What is happiness, and how can we all get some? Buddhist monk, photographer and author Matthieu Ricard has devoted his life to these questions, and his answer is influenced by his faith as well as by his scientific turn of mind: We can train our minds in habits of happiness. Interwoven with his talk are stunning photographs of the Himalayas and of his spiritual community.

His book Happiness: A Guide to Developing Life’s Most Important Skill contains many of these ideas. The good news: transformation is possible for all us. The bad? Well, it takes time, which is why perhaps so few of us really work on centering our minds and letting it control our actions and reactions.

“Happiness is such a vague word. Let’s call it well-being. Well-being is not a mere pleasurable sensation. It is a deep sense of serenity and fulfillment, a state which actually pervades and underlies all emotional states and all the joys or sorrows that can come one’s way. That might be surprising. Can we have this kind of well-being while being sad? In a way, why not? Because we are speaking of a different level…Very often we look outside, we think we need everything, which already dooms our happiness.”

Ricard provides our western, outward-seeking, grasping culture with an important–one might say crucial–message of looking inward. We typically write-off Buddhist thinking as passive and/or negative (how does one think about “nothing”?). By contrast, Ricard demonstrates how we have to actively pursue unconditional compassion and open-mindedness. These are the necessary components to experiencing the healthy and sustained depths of emotional and psychic well-being.

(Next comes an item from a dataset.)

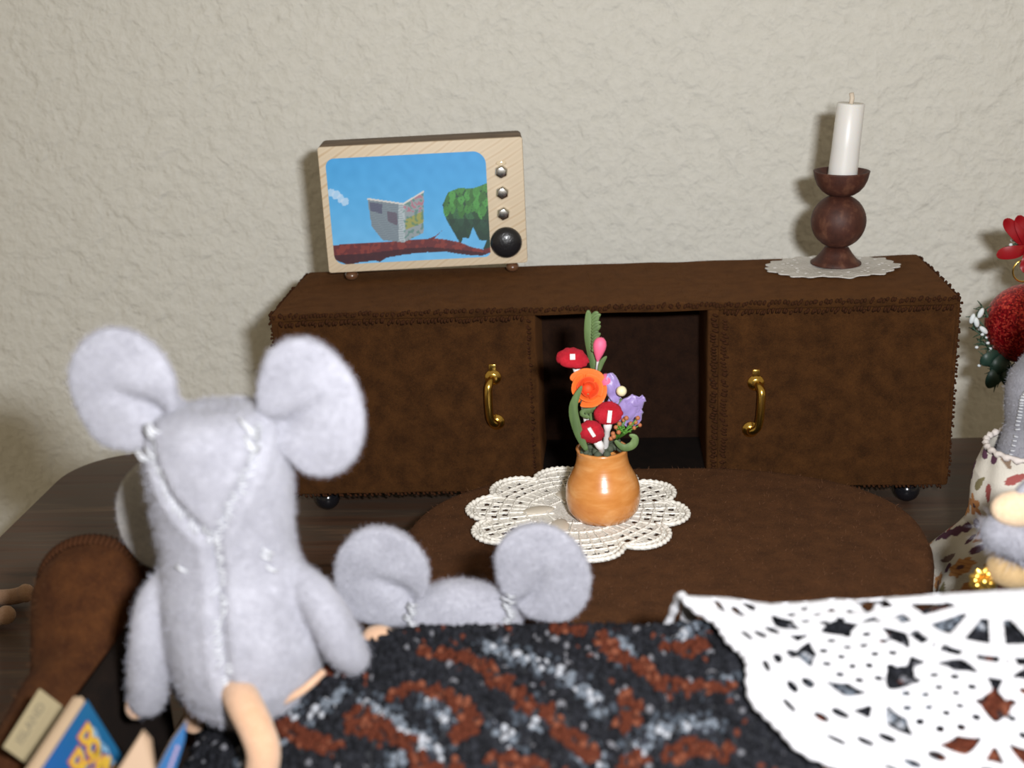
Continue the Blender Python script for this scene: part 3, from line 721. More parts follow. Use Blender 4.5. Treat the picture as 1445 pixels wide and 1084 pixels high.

“Mind training matters. It is not a luxury. It is not a supplementary vitamin for the soul. This is something that is going to determine the quality of every instance for life. We are ready to spend 50 years in education. We spend a great deal of time doing fitness, jogging, trying to remain beautiful. Yet we spend surprisingly little time taking care of what matters most, the way our minds function, which is the ultimate things that determine the quality of our experience.”